15. The Client may terminate his obligations under this agreement:

a) In the event of substantial breach by Rockfield Technologies Australia Pty. Ltd. of their obligations hereunder, which breach has not been remedied within 30 days of written notice from the Client requiring the breach to be remedied, or

b) upon giving Rockfield Technologies Australia Pty. Ltd. 60 days written notice of their intention to do so.

16. Rockfield Technologies Australia Pty. Ltd. may suspend or terminate their obligations under this Agreement:

a) In the event of:

i)Monies payable to Rockfield Technologies Australia Pty. Ltd. hereunder being outstanding for more than 60 days;

ii) other sustainable breach by the Client of his obligations hereunder, which breach has not been remedied within 30 days of written notice from Rockfield Technologies Australia Pty. Ltd. requiring the breach to be remedied, or

b) upon giving the Client 60 days written notice of his attention to do so.

17. If Rockfield Technologies Australia Pty. Ltd. considers it appropriate to do so, they may with the Client’s prior approval, which shall not be unreasonably withheld, engage another consultant to assist in specialist areas.
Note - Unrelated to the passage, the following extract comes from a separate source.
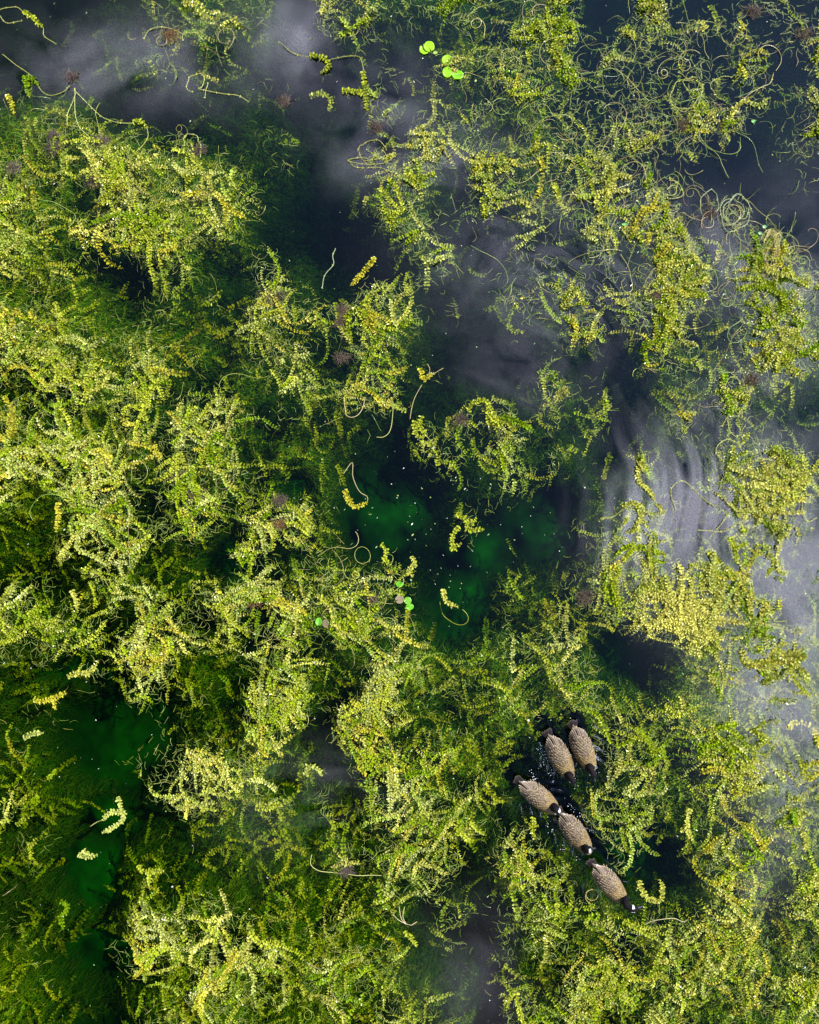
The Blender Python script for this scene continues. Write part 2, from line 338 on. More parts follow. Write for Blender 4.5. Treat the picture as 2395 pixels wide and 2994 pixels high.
# recognisable islands of weed, each a thing of its own: (px, py, rx, ry, label)
ISL = [(1080,880,190,200,'round weed island full of fine threads beside the dark open water in the upper middle'),
 (1960,1790,190,130,'golden yellow glinting weed mat, brightest in the pond, right of the open green water'),
 (570,2270,190,130,'pale thready weed mat at lower left above the dark green clearing'),
 (600,2740,290,220,'big weed mat at the lower left corner with a bright ragged left edge'),
 (2200,1420,150,150,'sunlit weed clump floating in the white cloud reflection at the right edge'),
 (1480,1240,100,120,'curled bright weed clump in the dark middle water, shaped like a hook'),
 (2300,830,140,230,'straw coloured weed tangle with bundled yellow runners near the upper right edge'),
 (1150,2330,240,300,'large bushy weed mat left of the geese, taller than wide'),
 (1560,2780,130,160,'star shaped weed clump below the geese near the bottom edge'),
 (1810,2360,170,120,'bright weed clump close on the right of the four rear geese'),
 (545,1190,135,120,'crested bright weed tuft with upright shoots at the left of the pond'),
 (2040,2740,200,210,'broad pale weed mat with long feathery shoots at lower right'),
 (1250,400,100,90,'small round weed cushion with tiny leaves under the lily pads'),
 (1200,600,110,110,'narrow weed column hanging below the small round cushion at the top'),
 (330,1390,240,170,'dense light green weed mat at the left edge, halfway down'),
 (780,940,130,120,'weed clump around brown roots left of the round thready island')]
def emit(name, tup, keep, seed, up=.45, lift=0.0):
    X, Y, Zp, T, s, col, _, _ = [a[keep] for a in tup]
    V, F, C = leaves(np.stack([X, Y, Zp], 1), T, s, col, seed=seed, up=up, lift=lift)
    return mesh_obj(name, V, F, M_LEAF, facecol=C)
def zsurf(X, Y, d, r):
    M, K = X.shape; D_ = np.clip((d-.30)/.35, 0, 1)
    z = -.26*(1-D_)**1.2*r.uniform(.3, 1.4, (M, 1))+.004+r.uniform(0, .05, (M, 1))*D_
    droop = np.linspace(0, 1, K)[None]**2*r.uniform(-.02, .05, (M, 1)); return np.maximum(z-droop*.6, -.6)
def zdeep(X, Y, d, r):
    M, K = X.shape; top = hdepth(X.ravel(), Y.ravel()).reshape(M, K)
    return np.minimum(top*r.uniform(.25, .95, (M, 1))+np.linspace(-.04, .04, K)[None]*r.normal(0, 1, (M, 1)), -.06)
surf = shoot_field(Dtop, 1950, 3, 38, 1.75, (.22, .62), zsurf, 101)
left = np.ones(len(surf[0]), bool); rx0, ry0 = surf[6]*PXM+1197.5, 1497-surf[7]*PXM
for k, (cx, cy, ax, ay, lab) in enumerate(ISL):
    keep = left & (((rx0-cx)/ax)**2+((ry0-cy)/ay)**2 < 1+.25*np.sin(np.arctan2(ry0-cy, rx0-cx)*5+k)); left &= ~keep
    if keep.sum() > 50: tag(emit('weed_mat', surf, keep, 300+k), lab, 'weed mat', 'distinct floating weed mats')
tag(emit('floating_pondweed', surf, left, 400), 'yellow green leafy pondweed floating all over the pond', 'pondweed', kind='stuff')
deep = shoot_field(Dsub, 1900, 3, 26, 1.4, (.16, .5), zdeep, 102, 1.05, .85)
tag(emit('submerged_pondweed', deep, np.ones(len(deep[0]), bool), 401, up=.6), 'dim green leafy pondweed growing below the water surface', 'pondweed', kind='stuff')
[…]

The Client accepts responsibility for all monies payable to such other consultant.

18. Neither party may assign, transfer or sublet any obligation under this Agreement without the written consent of the other. Unless stated in writing to the contrary, no assignment, transfer or subletting shall release the assignor from any obligation under this Agreement.
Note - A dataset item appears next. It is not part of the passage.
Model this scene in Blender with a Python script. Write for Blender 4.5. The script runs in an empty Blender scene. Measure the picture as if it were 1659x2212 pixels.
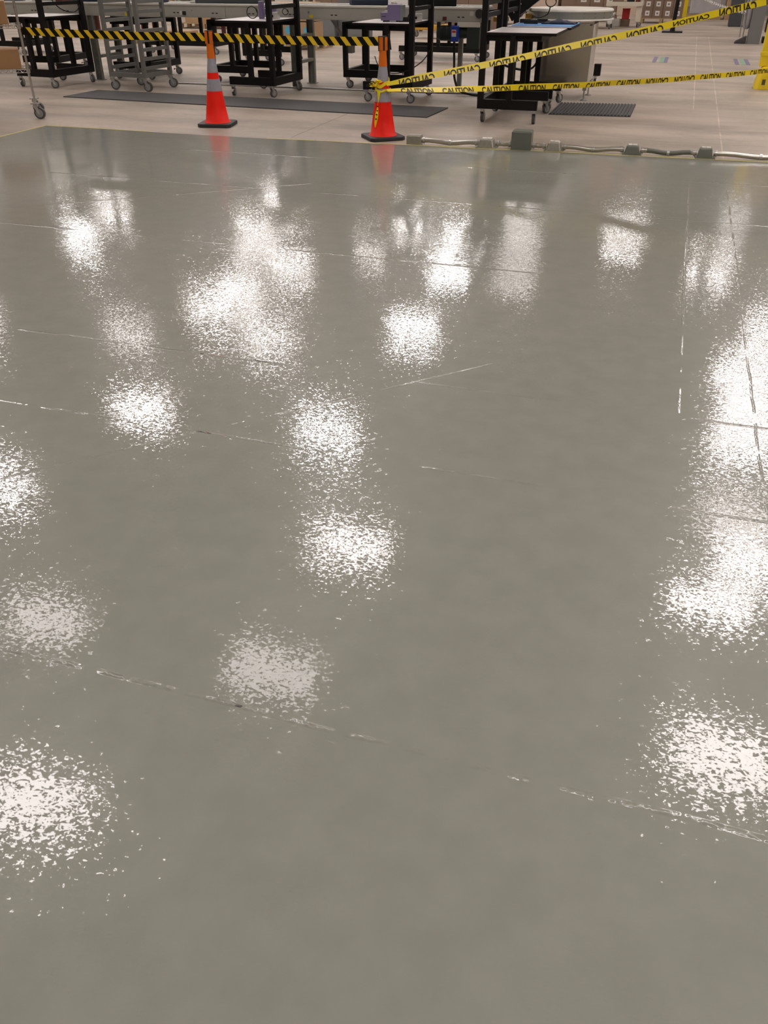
import bpy, bmesh, math, random
from mathutils import Vector, Matrix
random.seed(7)
PI = math.pi
sc = bpy.context.scene
C = sc.collection

# ---------------------------------------------------------------- camera, world, exposure
CAM_H, PITCH, YAW, FPX = 1.48, math.radians(33.5636), math.radians(17.7308), 1780.0
cd = bpy.data.cameras.new('camera'); cam = bpy.data.objects.new('camera', cd); C.objects.link(cam)
cd.sensor_fit = 'VERTICAL'; cd.sensor_height = 36.0; cd.lens = FPX/2212*36.0
cd.clip_start = .05; cd.clip_end = 200
cam.location = (0, 0, CAM_H); cam.rotation_euler = (PI/2 - PITCH, 0, YAW)
sc.camera = cam
w = bpy.data.worlds.new('world'); sc.world = w; w.use_nodes = True
w.node_tree.nodes['Background'].inputs[0].default_value = (.9, .85, .8, 1)
w.node_tree.nodes['Background'].inputs[1].default_value = .05
sc.view_settings.view_transform = 'Standard'; sc.view_settings.look = 'None'
sc.view_settings.gamma = 1; sc.view_settings.use_curve_mapping = False
sc.view_settings.exposure = 0.0
sc.cycles.use_denoising = True
sc.cycles.sample_clamp_indirect = 6.0
sc.cycles.max_bounces = 6
LAMP = 20.0          # radiance of the ceiling lamps' diffusers
LAMP_Z = 7.9
CEIL_Z = 8.6

# ---------------------------------------------------------------- materials
def mat(name, col, rough=.6, metal=0., spec=.5, emit=None, es=0., noise=0., nscale=8., bump=0., coat=0.):
    m = bpy.data.materials.new(name); m.use_nodes = True
    nt = m.node_tree; b = nt.nodes['Principled BSDF']
    b.inputs['Base Color'].default_value = (*col, 1); b.inputs['Roughness'].default_value = rough
    b.inputs['Metallic'].default_value = metal; b.inputs['Specular IOR Level'].default_value = spec
    b.inputs['Coat Weight'].default_value = coat
    if emit:
        b.inputs['Emission Color'].default_value = (*emit, 1); b.inputs['Emission Strength'].default_value = es
    if noise or bump:
        tc = nt.nodes.new('ShaderNodeTexCoord'); n = nt.nodes.new('ShaderNodeTexNoise')
        n.inputs['Scale'].default_value = nscale; n.inputs['Detail'].default_value = 4
        nt.links.new(tc.outputs['Object'], n.inputs['Vector'])
        if noise:
            mx = nt.nodes.new('ShaderNodeMix'); mx.data_type = 'RGBA'
            mx.inputs['A'].default_value = (*[c*(1-noise) for c in col], 1)
            mx.inputs['B'].default_value = (*[min(1, c*(1+noise)) for c in col], 1)
            nt.links.new(n.outputs['Fac'], mx.inputs['Factor']); nt.links.new(mx.outputs['Result'], b.inputs['Base Color'])
        if bump:
            bp = nt.nodes.new('ShaderNodeBump'); bp.inputs['Strength'].default_value = bump; bp.inputs['Distance'].default_value = .005
            nt.links.new(n.outputs['Fac'], bp.inputs['Height']); nt.links.new(bp.outputs['Normal'], b.inputs['Normal'])
    return m

M = dict(
    black=mat('black_powder_coat', (.005, .0045, .0045), .5, spec=.25, noise=.3),
    rubber=mat('dark_rubber', (.03, .03, .032), .6, noise=.2),
    tread=mat('grey_caster_tread', (.07, .07, .072), .5),
    hub=mat('grey_wheel_hub', (.27, .27, .27), .5, noise=.1),
    rim=mat('grey_rim_steel', (.34, .34, .31), .38, .5, noise=.15, nscale=2),
    stainless_lit=mat('stainless_lit_side', (.62, .59, .55), .5, .5),  # stainless side face, its reflection of the bright floor put into the colour
    zinc=mat('zinc_plated_steel', (.55, .55, .54), .3, .9, noise=.15, nscale=30),
    chrome=mat('chrome', (.62, .6, .58), .16, 1.0),
    steel_dull=mat('dull_grey_steel', (.2, .2, .185), .5, .35, noise=.15, nscale=10),
    grey_leg=mat('grey_painted_leg', (.25, .255, .225), .5, .1, noise=.1),
    white_lam=mat('white_laminate', (.74, .68, .66), .35),
    conv=mat('pale_grey_conveyor_paint', (.43, .42, .37), .42, .1, noise=.07, nscale=3),
    convlip=mat('light_conveyor_lip', (.72, .69, .62), .35, .1),
    slot=mat('dark_slot', (.012, .012, .012), .8),
    stainless=mat('stainless_steel', (.56, .52, .46), .22, .85, noise=.06, nscale=3),
    orange=mat('orange_sleeve_plastic', (.76, .165, .012), .5, spec=.25, noise=.06),
    red=mat('fluorescent_red_orange_pvc', (.95, .018, .006), .5, spec=.2, noise=.04),
    silver=mat('silver_reflective_sheet', (.36, .35, .4), .4, .15, noise=.12, nscale=40),
    yellow_tape=mat('caution_tape_yellow', (.95, .73, .01), .35, noise=.05, nscale=20),
    ink=mat('tape_black_print', (.012, .01, .008), .45),
    yellow_belt=mat('belt_yellow', (.93, .6, .02), .5, noise=.1, nscale=60),
    black_belt=mat('belt_black', (.006, .005, .004), .6, spec=.2),
    masking=mat('pale_yellow_masking_tape', (.55, .48, .17), .6, noise=.15, nscale=30),
    card=mat('brown_cardboard', (.36, .195, .085), .75, noise=.12, nscale=6),
    card_l=mat('light_cardboard', (.42, .27, .15), .75, noise=.12, nscale=6),
    card_far=mat('dull_carton_board', (.21, .14, .10), .8, noise=.12, nscale=5),
    pack_tape=mat('packing_tape', (.4, .27, .16), .3),
    label=mat('white_paper_label', (.7, .66, .62), .6),
    teal=mat('blue_round_sticker', (.1, .42, .6), .5),
    wood=mat('pallet_wood', (.4, .27, .14), .75, noise=.25, nscale=9),
    purple=mat('violet_grey_case', (.17, .13, .25), .45, noise=.06),
    offwhite=mat('off_white_plastic', (.58, .56, .52), .4),
    blue=mat('deep_blue_plastic', (.012, .05, .36), .4, noise=.1),
    blue_mat=mat('blue_bench_mat', (.12, .3, .62), .6, noise=.08),
    dgreen=mat('dark_green_gear_paint', (.022, .035, .028), .5, noise=.2),
    bluegrey=mat('bluish_dark_cloth', (.02, .024, .05), .8, noise=.3),
    greycol=mat('grey_column_paint', (.17, .165, .16), .55, noise=.06, nscale=3),
    cabinet=mat('grey_cabinet_paint', (.2, .2, .205), .5, noise=.06),
    binm=mat('dark_slate_plastic', (.055, .06, .068), .5, noise=.1),
    cream=mat('cream_painted_metal', (.6, .54, .42), .5, noise=.06),
    redp=mat('red_plastic', (.6, .03, .03), .5),
    yellow=mat('safety_yellow_paint', (.82, .6, .012), .42, noise=.12, nscale=5),
    ydark=mat('worn_paint_chip', (.1, .085, .05), .7),
    wrap=mat('cloudy_stretch_wrap', (.42, .4, .42), .22, coat=.6, noise=.15, nscale=5),
    emat=mat('charcoal_mat', (.062, .06, .06), .7, noise=.15, nscale=60, bump=.3),
    box_grey=mat('grey_green_box_enamel', (.15, .16, .13), .45, .1, noise=.1),
    cast=mat('cast_zinc_box', (.38, .36, .3), .38, .6, noise=.2, nscale=40),
    pipe=mat('galvanised_conduit', (.47, .45, .4), .28, .85, noise=.1, nscale=20),
    ceil=mat('white_roof_deck', (.78, .76, .72), .7, noise=.05, nscale=1),
    wallm=mat('warehouse_wall_panel', (.66, .62, .57), .75, noise=.05, nscale=1),
    beamm=mat('roof_joist_paint', (.45, .44, .42), .6),
    rackb=mat('rack_orange_beam', (.55, .14, .02), .5), racku=mat('rack_green_upright', (.32, .36, .3), .5),
    lamp=mat('lamp_diffuser', (.9, .9, .9), .5, emit=(1.0, .93, .905), es=LAMP),
    lamp_dim=mat('lamp_diffuser_dim', (.9, .9, .9), .5, emit=(1.0, .93, .9), es=LAMP*.45),
    lamp_hot=mat('lamp_diffuser_bright', (.9, .9, .9), .5, emit=(1.0, .96, .95), es=LAMP*1.8),
    lampb=mat('lamp_housing', (.7, .7, .7), .5),
    mark_p=mat('violet_floor_tape', (.16, .14, .22), .6), mark_g=mat('green_floor_tape', (.2, .34, .22), .6),
    brass=mat('yellow_gear', (.55, .3, .03), .5), maroon=mat('dark_red_steel', (.1, .015, .012), .6),
    chalk=mat('white_chalk_line', (.62, .58, .54), .8),
)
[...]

19. In the event Rockfield Technologies Australia Pty. Ltd. seeks to publish the work undertaken in the form of a paper or other presentation that does not divulge proprietary information regarding the Client’s operations or other confidential information obtained from the Client in the process of this work, approval for such a publication shall not be unreasonably withheld.

20. These Terms may not be varied except by the written agreement of both parties. For clarity, any additional terms or conditions contained in a Client’s purchase order shall not be binding on Rockfield Technologies Australia Pty Ltd notwithstanding acceptance of the purchase order.